Myriam Caranzano*:  Wir verfügen über das gesamte Wissen und die Erfahrung, die nötig sind, um Gewalt und Kindesmissbrauch zu beenden. Das sage nicht ich, sondern die Weltgesundheitsorganisation.

Das ist eine gute Nachricht. Und wie soll das gehen?

Caranzano: Es geht nicht darum, die Gewalt mit einem Zauberstab auszurotten, sondern eine ganze Reihe von Strategien zu entwickeln, die es uns ermöglichen, auf mehreren Ebenen zu handeln.

Würden Sie uns diese Strategien verraten?

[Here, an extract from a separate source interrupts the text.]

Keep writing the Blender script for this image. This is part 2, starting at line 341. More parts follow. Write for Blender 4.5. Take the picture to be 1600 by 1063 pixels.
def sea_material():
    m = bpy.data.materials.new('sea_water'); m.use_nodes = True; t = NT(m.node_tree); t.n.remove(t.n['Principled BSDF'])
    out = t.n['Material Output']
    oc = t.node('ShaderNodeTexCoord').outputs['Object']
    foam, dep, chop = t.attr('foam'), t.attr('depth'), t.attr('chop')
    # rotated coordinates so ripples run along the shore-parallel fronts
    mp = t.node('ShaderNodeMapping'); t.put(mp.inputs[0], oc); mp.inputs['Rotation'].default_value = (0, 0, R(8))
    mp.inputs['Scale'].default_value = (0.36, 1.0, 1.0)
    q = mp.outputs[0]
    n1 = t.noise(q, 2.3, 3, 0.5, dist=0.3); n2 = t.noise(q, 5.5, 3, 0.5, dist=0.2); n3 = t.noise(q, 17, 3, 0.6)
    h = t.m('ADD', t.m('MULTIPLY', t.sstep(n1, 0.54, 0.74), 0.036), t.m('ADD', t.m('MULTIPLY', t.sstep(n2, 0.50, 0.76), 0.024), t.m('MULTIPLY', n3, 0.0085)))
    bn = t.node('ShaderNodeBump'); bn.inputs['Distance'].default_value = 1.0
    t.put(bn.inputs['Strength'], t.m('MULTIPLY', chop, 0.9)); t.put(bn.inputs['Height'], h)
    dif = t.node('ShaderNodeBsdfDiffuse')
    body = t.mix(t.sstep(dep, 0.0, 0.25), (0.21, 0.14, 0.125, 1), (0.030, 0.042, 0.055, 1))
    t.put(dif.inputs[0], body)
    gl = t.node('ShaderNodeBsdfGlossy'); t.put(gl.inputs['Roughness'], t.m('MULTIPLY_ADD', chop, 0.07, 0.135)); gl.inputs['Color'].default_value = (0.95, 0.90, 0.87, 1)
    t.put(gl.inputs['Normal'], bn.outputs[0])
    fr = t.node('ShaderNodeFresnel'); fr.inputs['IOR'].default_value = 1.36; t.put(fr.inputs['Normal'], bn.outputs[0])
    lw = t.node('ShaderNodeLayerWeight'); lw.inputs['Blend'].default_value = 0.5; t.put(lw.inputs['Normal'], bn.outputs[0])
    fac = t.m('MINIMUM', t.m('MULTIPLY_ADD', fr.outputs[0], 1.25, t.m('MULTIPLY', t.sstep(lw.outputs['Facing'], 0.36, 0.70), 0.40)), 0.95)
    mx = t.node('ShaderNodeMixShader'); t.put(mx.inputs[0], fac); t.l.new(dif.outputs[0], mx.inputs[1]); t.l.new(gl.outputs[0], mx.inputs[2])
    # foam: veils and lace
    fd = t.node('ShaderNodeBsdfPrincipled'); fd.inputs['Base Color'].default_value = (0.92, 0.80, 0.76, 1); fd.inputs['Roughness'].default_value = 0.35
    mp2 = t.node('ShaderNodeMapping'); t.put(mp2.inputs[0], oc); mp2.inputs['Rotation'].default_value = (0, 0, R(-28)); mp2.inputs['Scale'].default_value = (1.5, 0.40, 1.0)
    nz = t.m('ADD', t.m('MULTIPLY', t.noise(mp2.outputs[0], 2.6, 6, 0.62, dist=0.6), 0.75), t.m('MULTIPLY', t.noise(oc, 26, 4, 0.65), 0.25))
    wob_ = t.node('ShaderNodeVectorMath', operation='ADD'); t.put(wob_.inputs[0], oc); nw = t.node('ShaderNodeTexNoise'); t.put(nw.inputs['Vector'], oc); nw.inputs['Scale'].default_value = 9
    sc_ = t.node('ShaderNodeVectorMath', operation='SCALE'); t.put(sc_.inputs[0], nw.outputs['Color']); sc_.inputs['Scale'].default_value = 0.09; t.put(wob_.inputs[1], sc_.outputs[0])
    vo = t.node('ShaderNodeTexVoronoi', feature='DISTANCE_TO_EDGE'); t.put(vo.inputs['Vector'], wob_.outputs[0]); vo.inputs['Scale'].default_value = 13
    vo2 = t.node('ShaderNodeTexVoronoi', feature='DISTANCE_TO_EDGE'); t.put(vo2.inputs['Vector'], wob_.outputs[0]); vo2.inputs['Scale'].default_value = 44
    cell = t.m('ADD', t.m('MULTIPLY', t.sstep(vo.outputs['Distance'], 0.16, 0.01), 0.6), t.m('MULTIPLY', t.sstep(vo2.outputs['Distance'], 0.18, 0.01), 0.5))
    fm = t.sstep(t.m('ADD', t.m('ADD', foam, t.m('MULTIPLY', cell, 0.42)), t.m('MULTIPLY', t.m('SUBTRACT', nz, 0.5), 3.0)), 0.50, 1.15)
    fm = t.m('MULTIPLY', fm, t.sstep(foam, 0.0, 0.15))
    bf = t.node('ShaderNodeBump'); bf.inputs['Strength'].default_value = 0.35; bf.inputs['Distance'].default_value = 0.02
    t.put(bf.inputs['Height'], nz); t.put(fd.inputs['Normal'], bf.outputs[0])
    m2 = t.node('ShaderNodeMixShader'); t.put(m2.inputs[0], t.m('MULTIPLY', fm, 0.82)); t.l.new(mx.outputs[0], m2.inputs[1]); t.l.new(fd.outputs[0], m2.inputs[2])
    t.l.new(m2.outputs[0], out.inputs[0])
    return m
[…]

Caranzano: Wenn Familien beispielsweise keine grossen finanziellen Probleme haben, wirkt sich das positiv auf die Lebensqualität des gesamten Haushalts aus. Von entscheidender Bedeutung ist übrigens die Unterstützung der Eltern. Eltern sollten dabei unterstützt werden, ihren Kindern ein gewaltfreies Aufwachsen zu ermöglichen. Das ist möglich. Ich sage Ihnen das als Mutter von vier Kindern. Und das ist ein wesentlicher Aspekt der Prävention. Denn wenn es gelingt, die Anwendung von Gewalt in der Erziehung zu unterbinden, gewinnt die Gesellschaft als Ganzes.

Dies betrifft primär die Eltern. Was kann mit den Kindern direkt bearbeitet werden?

Caranzano: Die sogenannten Life Skills – also Fähigkeiten, die in den Kindern selbst entwickelt werden können. Wenn ein Kind gelernt hat, dass niemand ihm wehtun oder ein schlechtes Gewissen machen darf, niemand es anschreien, schlagen oder in seine Privatsphäre eindringen darf, kann das einen grossen Unterschied machen.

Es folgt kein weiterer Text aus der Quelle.